You see, back home, you wouldn’t even drive by someone’s house without at least calling them and telling them you had. Let alone have dinner right next door to them without seeing them. Inconceivable! (we’ve been playing The Princess Bride board game around here, in case anyone’s wondering). So we reached out, and they joined us, and it was an absolutely perfect evening!

And yet, as I stood in front of my neighbor’s house, who I haven’t seen in such a long time, it felt awkward to simply knock and say hi without having previously called or texted.

It didn’t take long for the Basque and Dominican in me to snap me out of my newfound United States ways and walk her butt over and ring the doorbell. Grandma answered, and was quite weirded out, yet as soon as I started to introduce myself one of the kiddos recognized my voice and leaped out of her chair excited to come see me.

Right behind was her dad, who was also quite happily surprised with the visit. We chatted for a little bit, and then they showed me around their MAGICAL back yard that dad has been planting, tending to and curating over the past two years.

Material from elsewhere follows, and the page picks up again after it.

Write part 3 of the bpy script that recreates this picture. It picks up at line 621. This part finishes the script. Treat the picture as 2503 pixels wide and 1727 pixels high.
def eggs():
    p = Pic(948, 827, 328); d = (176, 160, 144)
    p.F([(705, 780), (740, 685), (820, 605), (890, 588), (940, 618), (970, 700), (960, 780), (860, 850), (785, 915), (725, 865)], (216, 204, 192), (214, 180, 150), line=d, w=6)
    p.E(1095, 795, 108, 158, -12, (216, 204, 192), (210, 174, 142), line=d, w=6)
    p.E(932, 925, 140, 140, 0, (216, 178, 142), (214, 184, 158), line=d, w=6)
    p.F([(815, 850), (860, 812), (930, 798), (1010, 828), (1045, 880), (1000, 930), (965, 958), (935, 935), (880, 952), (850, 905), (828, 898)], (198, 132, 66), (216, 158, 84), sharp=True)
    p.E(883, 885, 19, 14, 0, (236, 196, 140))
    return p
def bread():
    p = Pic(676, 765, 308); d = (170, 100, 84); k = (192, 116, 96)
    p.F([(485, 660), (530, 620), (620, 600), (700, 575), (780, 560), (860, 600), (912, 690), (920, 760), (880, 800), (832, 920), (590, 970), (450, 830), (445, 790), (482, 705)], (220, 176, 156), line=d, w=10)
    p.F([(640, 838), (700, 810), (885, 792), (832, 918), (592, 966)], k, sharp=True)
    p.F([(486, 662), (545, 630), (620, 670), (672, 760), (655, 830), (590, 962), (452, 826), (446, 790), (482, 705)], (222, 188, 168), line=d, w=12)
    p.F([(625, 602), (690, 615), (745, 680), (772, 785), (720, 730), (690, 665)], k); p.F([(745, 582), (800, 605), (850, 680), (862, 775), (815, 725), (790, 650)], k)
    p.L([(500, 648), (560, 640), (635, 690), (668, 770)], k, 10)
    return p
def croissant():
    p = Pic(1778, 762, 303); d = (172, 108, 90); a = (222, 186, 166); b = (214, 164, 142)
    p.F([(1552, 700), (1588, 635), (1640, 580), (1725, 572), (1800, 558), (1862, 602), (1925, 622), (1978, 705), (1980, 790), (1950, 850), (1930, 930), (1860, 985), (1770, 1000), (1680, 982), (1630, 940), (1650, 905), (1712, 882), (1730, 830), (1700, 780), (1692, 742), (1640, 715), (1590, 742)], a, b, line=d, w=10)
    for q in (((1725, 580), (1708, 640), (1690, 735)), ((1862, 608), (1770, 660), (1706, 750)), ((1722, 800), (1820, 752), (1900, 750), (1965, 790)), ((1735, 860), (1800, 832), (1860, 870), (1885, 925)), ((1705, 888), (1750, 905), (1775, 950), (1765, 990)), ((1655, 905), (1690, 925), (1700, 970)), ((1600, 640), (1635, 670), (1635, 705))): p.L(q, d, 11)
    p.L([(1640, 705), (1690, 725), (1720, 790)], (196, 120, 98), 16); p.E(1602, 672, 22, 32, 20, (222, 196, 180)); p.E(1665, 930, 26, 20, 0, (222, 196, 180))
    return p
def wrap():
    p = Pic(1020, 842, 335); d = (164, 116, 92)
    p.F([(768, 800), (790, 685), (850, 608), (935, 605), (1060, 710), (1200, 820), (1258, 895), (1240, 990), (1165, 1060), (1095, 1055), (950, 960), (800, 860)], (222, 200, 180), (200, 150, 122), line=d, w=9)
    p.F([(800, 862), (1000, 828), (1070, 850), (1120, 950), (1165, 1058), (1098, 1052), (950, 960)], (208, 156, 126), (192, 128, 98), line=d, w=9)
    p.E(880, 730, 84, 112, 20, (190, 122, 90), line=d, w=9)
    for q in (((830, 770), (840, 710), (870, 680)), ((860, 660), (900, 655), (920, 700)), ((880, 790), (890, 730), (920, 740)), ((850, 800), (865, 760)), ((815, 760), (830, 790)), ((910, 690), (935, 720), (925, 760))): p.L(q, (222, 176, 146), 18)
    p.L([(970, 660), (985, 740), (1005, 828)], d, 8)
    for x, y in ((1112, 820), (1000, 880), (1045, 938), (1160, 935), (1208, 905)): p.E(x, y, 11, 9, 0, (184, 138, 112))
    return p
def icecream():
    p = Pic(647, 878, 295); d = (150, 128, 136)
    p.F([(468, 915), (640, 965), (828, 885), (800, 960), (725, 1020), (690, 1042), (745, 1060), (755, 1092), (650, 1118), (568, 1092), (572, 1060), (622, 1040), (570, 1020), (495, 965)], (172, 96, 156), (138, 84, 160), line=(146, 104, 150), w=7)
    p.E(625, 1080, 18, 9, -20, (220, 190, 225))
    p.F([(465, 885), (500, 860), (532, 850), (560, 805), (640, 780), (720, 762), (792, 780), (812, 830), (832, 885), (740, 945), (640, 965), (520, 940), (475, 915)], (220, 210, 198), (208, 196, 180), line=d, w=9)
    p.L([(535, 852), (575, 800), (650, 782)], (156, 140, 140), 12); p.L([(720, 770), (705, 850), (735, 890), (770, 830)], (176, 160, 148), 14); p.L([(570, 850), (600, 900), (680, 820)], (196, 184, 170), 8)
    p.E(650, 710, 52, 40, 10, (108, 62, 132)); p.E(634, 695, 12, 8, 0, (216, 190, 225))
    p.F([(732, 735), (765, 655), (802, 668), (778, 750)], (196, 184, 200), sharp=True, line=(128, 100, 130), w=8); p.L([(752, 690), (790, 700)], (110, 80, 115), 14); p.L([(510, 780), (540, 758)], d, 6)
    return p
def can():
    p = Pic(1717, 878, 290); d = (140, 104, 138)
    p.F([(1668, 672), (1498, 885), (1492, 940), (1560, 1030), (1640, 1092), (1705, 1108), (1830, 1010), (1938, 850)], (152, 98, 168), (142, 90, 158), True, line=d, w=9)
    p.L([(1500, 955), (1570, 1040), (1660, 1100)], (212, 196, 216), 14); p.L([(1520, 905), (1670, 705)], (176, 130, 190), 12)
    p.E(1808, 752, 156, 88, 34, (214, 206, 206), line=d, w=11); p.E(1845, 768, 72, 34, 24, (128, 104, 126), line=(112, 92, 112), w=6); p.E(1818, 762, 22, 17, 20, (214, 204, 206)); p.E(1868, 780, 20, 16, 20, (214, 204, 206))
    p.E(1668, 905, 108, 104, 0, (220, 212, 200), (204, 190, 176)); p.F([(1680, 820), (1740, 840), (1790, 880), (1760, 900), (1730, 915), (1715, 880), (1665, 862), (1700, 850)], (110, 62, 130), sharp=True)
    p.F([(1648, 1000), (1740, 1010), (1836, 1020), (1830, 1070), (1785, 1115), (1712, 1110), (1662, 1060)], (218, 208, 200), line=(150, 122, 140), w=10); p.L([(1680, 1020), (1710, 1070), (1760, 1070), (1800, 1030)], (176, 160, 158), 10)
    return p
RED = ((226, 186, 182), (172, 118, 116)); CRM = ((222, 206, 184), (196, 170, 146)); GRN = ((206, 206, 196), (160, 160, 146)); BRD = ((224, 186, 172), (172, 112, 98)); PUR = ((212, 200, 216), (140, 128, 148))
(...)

I left with a smile in my heart and a Squash, Rosemary, African Marigold and Red Bok Choy plants in my hands.

A few days later, a friend texted me: Special delivery at the bottom of your steps! I came home to find these gorgeous Peonies waiting for me, and once again my heart was delighted with the many, many ways in which my people and I do show up for each other.

As the days go by, and I continue to integrate the many lessons that this voyage has offered me, I am paying special attention to how I can be more present in fostering threads of connection with the people I care about, so that we can begin to weave a new reality of community and care on this side of the world, that would make my Basque ancestors proud.